Общим был вопрос, на который требовался прямой и точный ответ-диагноз: есть ли у нового человека (то есть у тебя) своя (личная) речь? Возможна ли она? И это были не «вопросы литературы», а главное, самое мучительное вопрошание советского человека.
Сопротивление материала всегда начинается с обстоятельств, в которых оказывается молодой автор. И это, возможно, объяснит, почему «отсутствие речи» как бы настигло Юрьева, а не присутствовало изначально.

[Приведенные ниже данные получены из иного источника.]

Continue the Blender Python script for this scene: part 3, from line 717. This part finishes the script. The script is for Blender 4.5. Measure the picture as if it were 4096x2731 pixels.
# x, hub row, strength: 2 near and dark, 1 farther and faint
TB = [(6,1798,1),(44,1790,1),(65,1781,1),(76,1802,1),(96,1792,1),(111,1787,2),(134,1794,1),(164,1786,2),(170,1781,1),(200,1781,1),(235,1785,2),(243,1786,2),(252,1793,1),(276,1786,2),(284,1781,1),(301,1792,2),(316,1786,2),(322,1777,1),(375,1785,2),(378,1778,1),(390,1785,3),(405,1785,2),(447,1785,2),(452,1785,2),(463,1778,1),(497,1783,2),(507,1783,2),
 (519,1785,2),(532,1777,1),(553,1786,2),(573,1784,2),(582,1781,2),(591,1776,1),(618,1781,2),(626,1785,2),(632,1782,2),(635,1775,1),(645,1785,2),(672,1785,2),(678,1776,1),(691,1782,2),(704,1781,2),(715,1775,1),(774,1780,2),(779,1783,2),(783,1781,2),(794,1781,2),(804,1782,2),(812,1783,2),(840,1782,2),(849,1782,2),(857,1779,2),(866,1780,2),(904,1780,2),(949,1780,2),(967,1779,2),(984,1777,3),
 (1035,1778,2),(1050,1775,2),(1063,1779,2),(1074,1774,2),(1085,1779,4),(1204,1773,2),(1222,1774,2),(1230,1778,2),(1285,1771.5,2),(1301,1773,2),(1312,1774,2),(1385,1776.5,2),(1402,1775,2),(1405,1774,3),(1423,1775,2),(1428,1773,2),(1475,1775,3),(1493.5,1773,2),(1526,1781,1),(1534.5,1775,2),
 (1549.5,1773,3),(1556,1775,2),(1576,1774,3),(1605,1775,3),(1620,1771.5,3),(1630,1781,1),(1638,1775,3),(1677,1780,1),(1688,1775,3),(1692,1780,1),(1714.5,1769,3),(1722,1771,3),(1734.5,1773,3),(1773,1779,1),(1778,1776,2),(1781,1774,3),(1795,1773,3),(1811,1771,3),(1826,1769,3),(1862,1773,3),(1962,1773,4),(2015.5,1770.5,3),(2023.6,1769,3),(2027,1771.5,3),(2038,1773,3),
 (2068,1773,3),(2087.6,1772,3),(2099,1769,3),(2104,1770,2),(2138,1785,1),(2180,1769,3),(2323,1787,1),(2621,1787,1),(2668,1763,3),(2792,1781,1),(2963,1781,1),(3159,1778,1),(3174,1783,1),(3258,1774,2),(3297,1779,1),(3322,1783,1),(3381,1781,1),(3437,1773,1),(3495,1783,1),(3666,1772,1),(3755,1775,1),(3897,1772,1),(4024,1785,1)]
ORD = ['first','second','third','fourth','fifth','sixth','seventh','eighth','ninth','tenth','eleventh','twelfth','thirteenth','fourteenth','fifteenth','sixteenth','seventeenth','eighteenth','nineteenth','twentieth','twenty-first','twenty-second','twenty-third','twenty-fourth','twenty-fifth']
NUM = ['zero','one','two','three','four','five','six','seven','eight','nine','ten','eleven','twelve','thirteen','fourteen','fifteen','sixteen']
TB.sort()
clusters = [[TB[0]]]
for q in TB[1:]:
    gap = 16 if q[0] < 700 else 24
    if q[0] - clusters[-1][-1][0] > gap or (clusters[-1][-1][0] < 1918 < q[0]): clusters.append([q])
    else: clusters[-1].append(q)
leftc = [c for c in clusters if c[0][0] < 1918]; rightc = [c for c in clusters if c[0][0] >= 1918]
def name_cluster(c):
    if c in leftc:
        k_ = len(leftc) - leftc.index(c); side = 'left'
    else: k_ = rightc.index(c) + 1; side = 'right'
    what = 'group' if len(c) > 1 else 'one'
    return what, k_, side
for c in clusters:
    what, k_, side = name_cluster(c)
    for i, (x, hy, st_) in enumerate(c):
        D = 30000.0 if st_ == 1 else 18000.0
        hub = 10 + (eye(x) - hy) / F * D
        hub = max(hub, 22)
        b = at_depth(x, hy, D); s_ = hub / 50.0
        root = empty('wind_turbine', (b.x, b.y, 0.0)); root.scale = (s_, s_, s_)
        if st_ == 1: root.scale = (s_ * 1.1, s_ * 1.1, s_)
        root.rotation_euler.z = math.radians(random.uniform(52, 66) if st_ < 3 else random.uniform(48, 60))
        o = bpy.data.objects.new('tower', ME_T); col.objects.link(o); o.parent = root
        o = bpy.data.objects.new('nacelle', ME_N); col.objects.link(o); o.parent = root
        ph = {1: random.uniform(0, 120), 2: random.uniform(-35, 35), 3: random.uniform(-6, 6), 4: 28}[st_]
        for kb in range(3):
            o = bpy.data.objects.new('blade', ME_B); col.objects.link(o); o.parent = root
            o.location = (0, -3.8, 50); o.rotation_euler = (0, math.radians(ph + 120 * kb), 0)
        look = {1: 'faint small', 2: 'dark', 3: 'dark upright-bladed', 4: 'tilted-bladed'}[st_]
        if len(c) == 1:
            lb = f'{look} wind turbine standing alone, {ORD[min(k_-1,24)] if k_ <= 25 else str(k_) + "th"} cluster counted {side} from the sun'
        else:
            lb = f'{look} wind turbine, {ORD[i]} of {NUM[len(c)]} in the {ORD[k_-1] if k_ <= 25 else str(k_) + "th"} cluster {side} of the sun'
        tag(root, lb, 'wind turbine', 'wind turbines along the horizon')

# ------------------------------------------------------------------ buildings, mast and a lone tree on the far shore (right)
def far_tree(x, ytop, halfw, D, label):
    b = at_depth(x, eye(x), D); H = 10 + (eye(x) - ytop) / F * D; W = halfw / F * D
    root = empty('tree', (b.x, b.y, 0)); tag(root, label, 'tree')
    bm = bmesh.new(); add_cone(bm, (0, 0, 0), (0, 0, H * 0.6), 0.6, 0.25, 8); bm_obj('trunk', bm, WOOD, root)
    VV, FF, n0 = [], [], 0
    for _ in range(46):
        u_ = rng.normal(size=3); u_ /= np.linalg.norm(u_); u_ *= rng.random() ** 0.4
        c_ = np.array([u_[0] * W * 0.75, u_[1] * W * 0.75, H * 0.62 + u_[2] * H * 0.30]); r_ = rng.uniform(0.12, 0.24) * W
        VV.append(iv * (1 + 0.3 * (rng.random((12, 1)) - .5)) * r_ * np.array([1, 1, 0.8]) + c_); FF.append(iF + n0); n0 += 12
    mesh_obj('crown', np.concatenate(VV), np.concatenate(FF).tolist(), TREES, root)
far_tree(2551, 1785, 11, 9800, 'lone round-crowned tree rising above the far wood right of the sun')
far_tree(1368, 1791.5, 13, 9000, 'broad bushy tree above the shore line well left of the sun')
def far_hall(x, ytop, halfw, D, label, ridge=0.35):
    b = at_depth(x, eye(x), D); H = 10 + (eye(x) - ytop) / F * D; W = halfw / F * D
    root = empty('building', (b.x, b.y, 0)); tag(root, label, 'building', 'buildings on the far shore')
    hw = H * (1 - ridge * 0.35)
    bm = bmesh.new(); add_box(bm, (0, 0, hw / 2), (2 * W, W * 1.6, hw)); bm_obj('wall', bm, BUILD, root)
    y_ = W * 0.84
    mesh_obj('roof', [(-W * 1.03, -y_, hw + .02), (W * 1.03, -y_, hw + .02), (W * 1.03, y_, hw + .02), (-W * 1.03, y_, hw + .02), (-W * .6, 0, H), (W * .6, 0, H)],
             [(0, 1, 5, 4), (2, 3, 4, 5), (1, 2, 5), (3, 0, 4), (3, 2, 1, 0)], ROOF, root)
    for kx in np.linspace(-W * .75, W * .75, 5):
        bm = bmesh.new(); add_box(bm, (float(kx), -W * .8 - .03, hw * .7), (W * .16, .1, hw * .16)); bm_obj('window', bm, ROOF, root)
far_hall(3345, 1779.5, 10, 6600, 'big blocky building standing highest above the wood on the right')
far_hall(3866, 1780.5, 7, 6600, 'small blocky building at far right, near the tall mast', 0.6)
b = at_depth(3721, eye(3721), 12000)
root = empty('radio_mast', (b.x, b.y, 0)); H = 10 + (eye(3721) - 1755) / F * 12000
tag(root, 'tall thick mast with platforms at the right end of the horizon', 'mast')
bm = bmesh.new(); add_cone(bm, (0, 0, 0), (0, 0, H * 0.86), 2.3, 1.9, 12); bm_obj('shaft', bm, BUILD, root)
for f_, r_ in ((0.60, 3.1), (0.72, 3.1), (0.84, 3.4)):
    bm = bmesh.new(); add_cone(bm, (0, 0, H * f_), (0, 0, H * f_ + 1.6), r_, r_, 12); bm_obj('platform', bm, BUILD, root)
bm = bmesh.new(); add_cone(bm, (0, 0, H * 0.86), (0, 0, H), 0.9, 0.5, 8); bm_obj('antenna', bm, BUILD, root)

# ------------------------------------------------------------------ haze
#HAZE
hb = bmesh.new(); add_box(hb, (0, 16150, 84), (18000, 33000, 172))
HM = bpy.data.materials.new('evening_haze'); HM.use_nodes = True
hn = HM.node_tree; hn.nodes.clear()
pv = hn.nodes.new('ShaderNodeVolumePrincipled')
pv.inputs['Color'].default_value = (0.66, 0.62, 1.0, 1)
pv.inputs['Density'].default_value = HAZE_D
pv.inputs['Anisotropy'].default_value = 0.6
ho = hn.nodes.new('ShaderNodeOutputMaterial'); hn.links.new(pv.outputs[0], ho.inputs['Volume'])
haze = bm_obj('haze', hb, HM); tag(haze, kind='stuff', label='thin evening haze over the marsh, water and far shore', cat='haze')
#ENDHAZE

«И много, очень много той второсортной, чужеголосой, слегка гнилостной и мучительной красоты, которой дышал воздух того времени – второсортных, чужеголосых, гнилостных и мучительных 80-х годов», – писал Юрьев об одном своем сверстнике. Если десятилетием раньше главной проблемой было видимое отсутствие (при подспудном точечном обнаружении) поэтического языка, отличного от общелирического цехового арго, то в 80-е языков, как возможных вариантов, появлялось все больше, и они в массе своей становились все более «чужеголосы», а неумолимо приближающиеся 90-е уже готовили им, чужеголосым, свою «вольную», – о которой Юрьев высказался с поразительной точностью: «Время разрешило несобственные го-лоса». (Такие голоса бывали и раньше, но как-то сразу и очень выделялись. А в 90-е – нет, не очень. Несобственные голоса стали восприниматься как собственные, только существующие внутри каких-то мерцающих кавычек. Но в 90-е все находилось внутри таких кавычек, и они перестали замечаться.) Иначе говоря, проблема отсутствия речи существовала уже на фоне множества возможных языков, а основной задачей становилось обживание этого множества: отделение языка реальности от языков мнимости.